Хаксли, получивший прозвище «бульдог Дарвина», поначалу сомневался, стоит ли ему соглашаться на эти дебаты, поскольку всерьез опасался пасть жертвой словесной эквилибристики мыльного Сэма. Тем не менее он поразил Сэма не в бровь, а в глаз своим знаменитым ответом: «Я отвечу на этот вопрос, ваше преосвященство. Возможно, приматы кажутся вам весьма убогими созданиями: и ума у них маловато, и грации; они глупо ухмыляются и бормочут что-то несвязное, когда мы проходим мимо их клетки. Но, как по мне, уж лучше быть потомком обезьян, чем состоять в родстве с человеком, который готов, словно проститутка, торговать своим несомненным чувством прекрасного и умом на службе у предрассудков и лжи».

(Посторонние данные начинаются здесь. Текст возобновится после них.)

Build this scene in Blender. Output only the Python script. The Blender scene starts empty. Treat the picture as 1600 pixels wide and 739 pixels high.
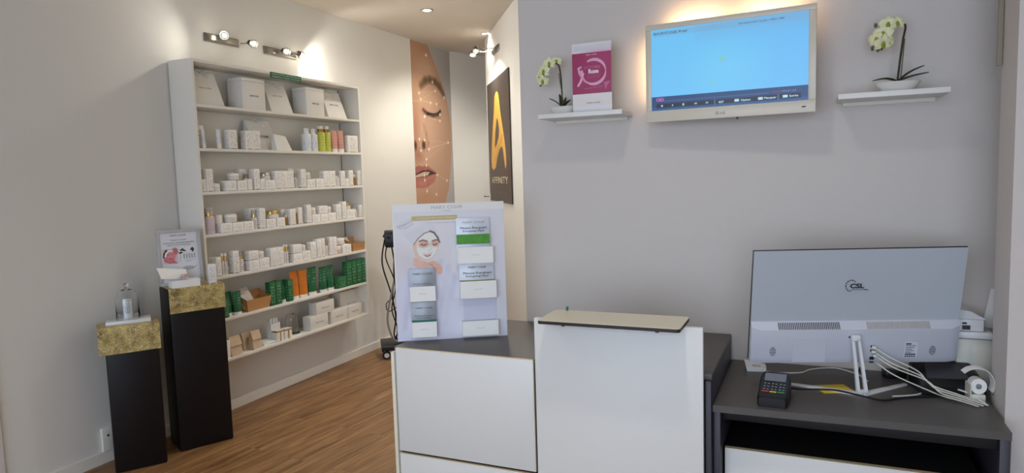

Волшебная пуля Хаксли не просто свалила с ног Уилберфорса, но смертельно ранила саму церковь. В несколько секунд с дебатами было покончено — а заодно и со всей монотеистической парадигмой. После того как церковь почти два тысячелетия ведала путями человеческими, ей пришлось уступить светоч знаний — а вместе с ним и звание держателя базовой парадигмы человечества. Будущее человечества было передано в руки научного материализма.
В этом мире псы пожирают псов… нет!До XVII века наука воспринимала жизнь как гармоничный процесс — одно из последних рудиментарных верований анимизма и его наследника деизма. Однако в течение столетия до Дарвина и за годы, прошедшие после его смерти, точка зрения представителей западной культуры радикально изменилась. Мы стали воспринимать Природу не как щедрую мать, а как дикие джунгли.
В значительной мере эта перемена во взглядах проистекает из ложных выводов, основанных на необъективных наблюдениях искаженной науки. То, что мы воспринимаем в Природе как насилие, является либо результатом взаимоотношений между хищником и добычей, либо следствием соперничества ради овладения территорией, пищей и партнерами для спаривания. Однако последняя форма насилия редко приводит к фатальным последствиям. Как только доминирование в территориальном споре установлено и признано, побежденное животное убегает прочь, но остается в живых. Так что в этом мире псы не пожирают псов. Да, псы пожирают белок и рычат на других псов, но они не пожирают друг друга.
Действительно, люди являются частью биосферы, но, к счастью, мы располагаемся на самой верхушке пищевой пирамиды. У нас уже нет естественных врагов среди хищников, поэтому, как заметил один циничный философ, мы охотимся друг на друга. Существует четко выраженная разница между насилием, сопровождающим охоту на оленя (это естественный процесс, соответствующий существующему миропорядку), и охотой на охотника (такое поведение выходит за рамки норм естественной морали, существующих в Природе). То, что мы превратили насилие в образ жизни, есть следствие ложного толкования законов Природы.